Итак, Тор истребляет неких впадающих в боевое безумие женщин, которых он называет волчицами и медвежьими шкурами (разница между оборотнями-волками и оборотнями-медведями у германцев была несущественной). Параллели с медвежьими богинями древних кельтов (Deac Artioni и Artio), и с «омедвеженными» жрицами Артемиды напрашиваются сами собой,. Артемида же считалась, добавим попутно, и владычицей коней, тогда как конь – ещё одно хтоническое чудовище (чудовище Нижнего Мира). Интересно, что с медведицей, впрочем, как и с волком, быком, козлом, оленем, львом, пантерой и дельфинам был связан Дионис, что представляет собой также набор хтонических животных. На дифирамбических состязаниях третьим призом был козёл, вторым – амфора с вином, а первым — бык. Не случаен, по нашему мнению, и тот факт, что порой в избушке «на куриных лапках, на веретенных пятках» вместо обычной Бабы-Яги в некоторых сказках оказывается медведь, проводящий испытания в обряде посвящения (игра в жмурки с падчерицей).

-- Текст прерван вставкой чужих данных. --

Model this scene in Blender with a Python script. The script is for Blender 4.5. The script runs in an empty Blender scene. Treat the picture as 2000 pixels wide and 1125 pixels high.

Таким образом, в «Старшей Эдде» перед нами – более архаичный, чем у славян, вариант мифа о борьбе божества грозы не с обожествлённым медведем, а с медведицами (=волчицами), которые представляют собой некое сообщество, весьма напоминающее женский военный союз, аналогичный восточнославянским поляницам. Учитывая древнейшие функции женских ритуально-мифологических персонажей индоевропейцев как путеводительниц между мирами, ясно, что уничтожение корабля Тора означает их стремление, в первую очередь, лишить его прерогатив перевозчика из мира в мир.
Становясь же перевозчиком сам, мужской персонаж некогда выступил нарушителем данной традиции. Действия женщин-медведиц аналогично проклятиям обманутой девушки парню, грозящей ему смертью в водах Дуная – водной границы между мирами. Правда в последнем случае на функции девушки как таковые ещё никто не покушается. Можно, конечно, и здесь увидеть результат влияния на «Старшую Эдду» представлений предков финнов или саамов. Возможно, имело место и это. Однако, подобное восприятие медведя как противника бога грозы и отождествление его с Велесом можно рассматривать и как общую славяно-балто-германскую инновацию, сохранившуюся, однако, только у восточных славян и северных германцев, или даже как реликт неких праиндоевропейских представлений, не отразившихся как раз в рано зафиксированных индоевропейских традициях, в частности, в анатолийских. Потому на их стороне и симпатии Одина как «пра-Велеса» (Один, Велес, Кронос и Сатурн – разные наименования отца бога грозы у разных индоевропейцев). Отметим также попутно, что у нас нет сколько-нибудь серьёзных оснований для того, чтобы полагать, что культ Одина был характерен в первую очередь для норвежцев, тогда как шведы отдавали предпочтение Тору. Оба божества, насколько можно понять, были весьма популярны у всех северных германцев.